Tripadvisor Reinvents Itself Around Experiences and Guidance
Tripadvisor, Inc. remains one of the world’s best‑known travel platforms for reviews, rankings and destination guides, with the UK among its largest user bases. Company filings and recent earnings presentations show that management is gradually steering the business away from relying solely on hotel metasearch and advertising and toward higher‑margin areas such as experiences, activities and restaurant reservations.
According to Tripadvisor’s most recent quarterly disclosures, the group’s experiences and dining divisions are delivering solid double‑digit growth, even as the core hotel‑focused segment faces margin pressure from changing search dynamics and rising customer acquisition costs. Executives have highlighted the resilience of tours, attractions and curated experiences, which have rebounded strongly as travellers seek more immersive, bookable activities once they arrive at their destination.
For the UK market, this strategic pivot aligns closely with national tourism data showing robust performance in inbound city visits and cultural trips. As visitors return to London, Edinburgh, Manchester and other urban centres, they are turning to online platforms to reserve everything from museum entry slots and theatre tickets to food tours and day excursions. Tripadvisor’s bet is that it can become the default marketplace for these discretionary, experience‑led purchases.
The company also continues to emphasize what it calls travel guidance, using millions of reviews, photos and forums to support earlier‑stage planning. Industry commentary notes that many British travellers now treat Tripadvisor less as a place to click through to the cheapest hotel and more as a research hub that complements direct or OTA bookings elsewhere. This evolving role still keeps Tripadvisor at the heart of the UK online journey, even when the final transaction occurs off‑platform.

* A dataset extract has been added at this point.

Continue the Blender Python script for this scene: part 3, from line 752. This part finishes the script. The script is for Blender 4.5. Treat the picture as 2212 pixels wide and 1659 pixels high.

A Market in Equilibrium, but Innovation Race Accelerates
Despite the headline growth, the structure of the UK online travel market appears to be settling into a fragile equilibrium. Phocuswright research cited in recent trade coverage shows that online agencies account for around a fifth of total UK travel bookings, with the majority still captured directly by airlines, rail operators, hotels and alternative accommodation platforms. OTA share has edged down slightly in recent years, even as their absolute volumes reach record levels.
This dynamic is prompting both suppliers and intermediaries to experiment with new technologies, particularly artificial intelligence and personalization. UK‑focused industry reports describe airlines and hotel chains deploying AI‑driven chat, predictive pricing tools and loyalty analytics, while OTAs test generative itineraries and smarter recommendation systems. The goal on all sides is to secure a greater share of the customer’s attention and spend, without escalating marketing costs unsustainably.
In this environment, MakeMyTrip and Tripadvisor occupy distinct but complementary positions. MakeMyTrip is leaning on its strengths in high‑growth Asian corridors and price‑driven packaging, with potential to capture more UK‑originating long‑haul demand. Tripadvisor is doubling down on content, reviews and bookable experiences that influence where and how Britons travel, regardless of which channel they ultimately use to pay.
Analysts widely expect that the next chapter of the UK’s online travel revolution will be defined less by dramatic shifts in market share and more by incremental innovation in mobile design, AI and cross‑border connectivity. For travellers, that is likely to mean richer choice, more transparent information and increasingly personalised offers, as platforms from MakeMyTrip to Tripadvisor compete to be the digital front door to the world.